Dennoch werde es immer mehr zur Praxis. "Viele haben angesichts massiver Gehaltskürzungen gar keine andere Wahl", sagt Andreu. Da gelte dann das Argument, dass man lange ein treuer Zahler war, nach dem Motto: Besser ein Spatz in der Hand, als eine Taube auf dem Dach. So hat es auch bei Markus K. Funktioniert.
DAS NEUE MIETRECHT
Der Gesetzentwurf zum neuen Mietrecht ist bereits vom Ministerrat abgesegnet. Er sieht vor, die Rechte des Vermieters zu stärken. So kann säumigen Mietern bereits nach einer Frist von zehn Tagen gekündigt werden.
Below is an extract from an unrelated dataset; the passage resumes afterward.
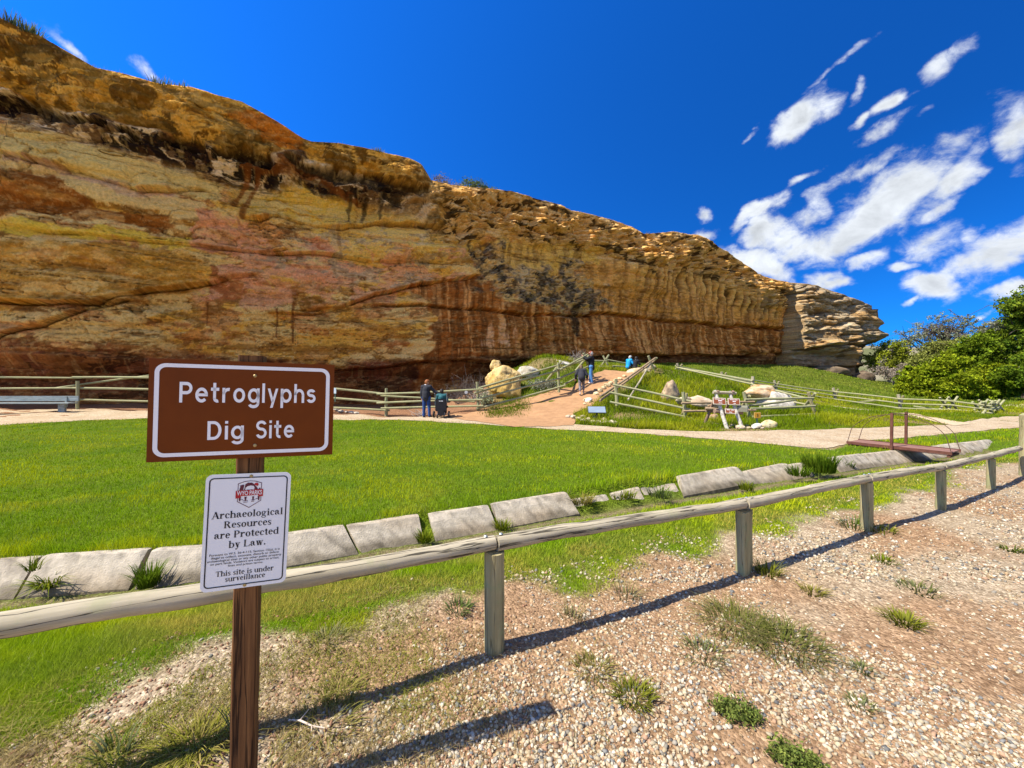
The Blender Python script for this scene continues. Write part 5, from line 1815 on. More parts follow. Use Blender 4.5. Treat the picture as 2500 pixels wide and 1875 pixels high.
M_PANEL = m_plain('blue_grey_panel', (.20, .25, .30), .3, .1, 4)
M_POSTBLK = m_plain('dark_metal_post', (.035, .035, .035), .5, .1, 9)


def build_info_panel():
    p = hit(1457, 1027)
    th = thing('info_panel', 'blue-grey tilted information panel on a single dark post beside the path', 'info panel', p[:])
    k = p.y / F
    MB().box((p.x, p.y, p.z + .16), (.07, .07, .40)).obj('post', M_POSTBLK, th)
    m = Matrix.Translation((p.x, p.y, p.z + .47)) @ Matrix.Rotation(R(-6), 4, 'Z') @ Matrix.Rotation(R(36), 4, 'X')
    fr = MB().box((0, 0, 0), (.80, .46, .035)).obj('frame', M_POSTBLK, th, m, bevel=.006)
    MB().box((0, 0, .0205), (.75, .41, .006)).obj('panel_face', M_PANEL, th, m)


build_info_panel()
M_OCHRE = m_plain('orange_yellow_sign', (.52, .26, .02), .45, .12, 6)
M_OCHREB = m_plain('pale_orange_border', (.60, .40, .12), .5, .1, 6)
M_SIGNR = m_plain('red_brown_sign', (.20, .055, .018), .45, .12, 6)
M_CREAM = m_plain('cream_sign_border', (.50, .44, .33), .5, .08, 6)
M_GREENPOST = m_plain('green_steel_post', (.10, .17, .12), .5, .2, 9)
M_MAIL = m_plain('dull_green_mailbox', (.19, .18, .12), .45, .15, 6)
M_DARK = m_plain('dark_mailbox_end', (.03, .03, .045), .4, .1, 6)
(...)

Die Räumung kann dann sofort vollzogen werden, ohne Gerichtsverfahren.
Neu ist auch, dass die Mietdauer vertraglich festgelegt werden kann. Bislang galt automatisch eine Mindestmietdauer von fünf Jahren, die nur der Mieter einseitig kündigen konnte. Auch die jährliche Mietsteigerung soll künftig vertraglich festgelegt werden und sich nicht mehr automatisch durch die jährliche Preissteigerung errechnen lassen.
Eigennutzung soll der Vermieter künftig jederzeit geltend machen können, mit einem Vorlauf von zwei Monaten. Bislang geht das erst nach Ablauf von mindestens drei Jahren.
Mietern soll hingegen die Möglichkeit eingeräumt werden, Renovierungen mit der Miete zu verrechnen. Bislang war das in der Praxis nicht üblich.
Bislang handelt es sich jedoch nur um einen Gesetzentwurf. Es kann mehrere Monate dauern, bis das Recht in Kraft tritt.